Music critics picked apart what they called Lopes’ neurotic performance. Twitter users claimed the lyrics were nice-guy-esque—a man who thinks basic politeness toward women entitles him to earning her attraction. YouTubers uploaded parody videos mocking Lopes as being needy or clingy.
He was also tagged as a symbol of gentrification. Black Lives Matter Sacramento accused him of appropriating hip-hop culture and Oak Park, because the band used the historically black neighborhood’s name in their Live from series. BLM hand-delivered a list of demands to Lopes’ home, including that he delete the Live From Oak Park videos and post a public apology.
“At first, I was a bit taken aback by it because I support Black Lives Matter,” Lopes said. “At the end of the day, those conversations are needed because a lot of people want to sweep that shit under the rug, and the more that happens, the less things get done.”
He publicly apologized, but BLM staged a protest at his sold-out Ace of Spades show on May 12, blocking the venue’s entrance and forcing a late start. It was peacefully dispersed by police.
Lopes took the protest hard. It was his last show in Sacramento before leaving on a seven-month series of tours. His hometown send-off became bittersweet.
“I wasn’t mad at Black Lives Matter, but I had to get away from Sac for a while,” Lopes said. “It was better that way.”
The ‘Fall’
Tucked in a studio away from the Howe Avenue traffic nightmare, Lopes mixes the first track on The Fall of Hobo Johnson, his third album and first new release under Reprise.
The song is called “Happiness.”
The bass rattles the velvet walls of Gold Standard Sounds. The production value is unlike anything he’s made before. Lopes worked with producers in Los Angeles to write some of the songs, at the request of the label. The producer who wrote the hook just came off having the No. 1 song in the country.
He turns down the volume of the speakers a little bit as he scrolls through a recording program on his MacBook.

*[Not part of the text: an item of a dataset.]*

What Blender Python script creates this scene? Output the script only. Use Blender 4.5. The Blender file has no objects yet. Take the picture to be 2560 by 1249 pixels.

“Do you think you’re any happier than you were before all of this Frank?” I ask.
“Yeah, but not for the reasons people think,” he says as he starts the song’s hook. “Being successful at music hasn’t ‘cured me’ or anything [laughs]. I still worry about the same shit I always have.”
“What do you mean?”
“I still worry about the same shit everyone else worries about: family, love and all of that,” he says. “Hobo Johnson has given me success, but it’s not like the rest of my life has come up with it—it’s separate.”
Lopes pauses the music. “It’s just made it so I have to figure out the rest of [life] now.”
He adjusts a digital knob on his laptop and restarts the song.